La solution ultime serait donc l'exil définitif...
L'exil dans un autre pays soulève bien des questionnements à l’international comme à Kiribati. Le gouvernement a acheté en 2014 des terres cultivables à Fidji, pour y instaurer une sorte de grenier lorsque les sols seront trop salins. Mais à plus long terme le déracinement, l’abandon des terres des ancêtres, restent assez inconcevables aujourd’hui pour les insulaires.
Des installations destinées à empêcher l'assaut des vagues ont été mises en place. Ces solutions sont-elles efficaces ?
À court terme, les murs de protection en pierre sont utiles mais à long terme, ils déplacent les problèmes plus qu’ils ne protègent les insulaires. Les solutions d’adaptation face au changement climatique doivent tenir compte des spécificités culturelles, politiques et sociales de la société concernée. Nombre de projets de l’aide internationale sont pertinents mais échouent, souvent parce qu’ils contreviennent à des droits coutumiers d’accès aux terres ou aux ressources naturelles.
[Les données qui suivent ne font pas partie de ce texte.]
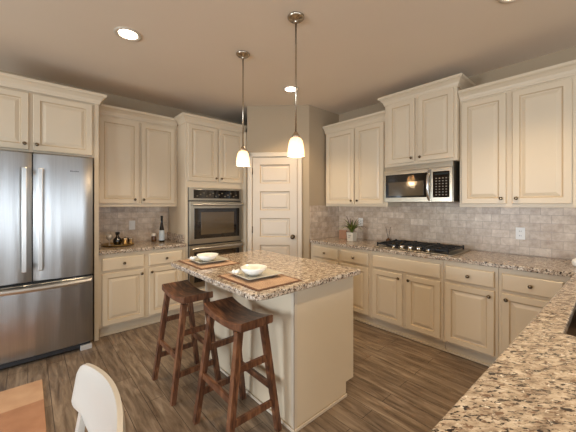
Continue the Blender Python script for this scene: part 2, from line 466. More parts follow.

Les insulaires des Kiribati sont de nature très discrète et pudique. Ils refusent bien souvent de parler ouvertement de leurs inquiétudes et de leurs sentiments face à la menace du changement climatique. Ce qui rend la société difficilement lisible pour des observateurs étrangers comme les intervenants du développement. Les dialogues interculturels, s’ils s’appuient sur les sciences sociales comme l’anthropologie, peuvent aider à comprendre les sociétés et donc leurs besoins et leur seuil d’acceptabilité des transformations nécessaires.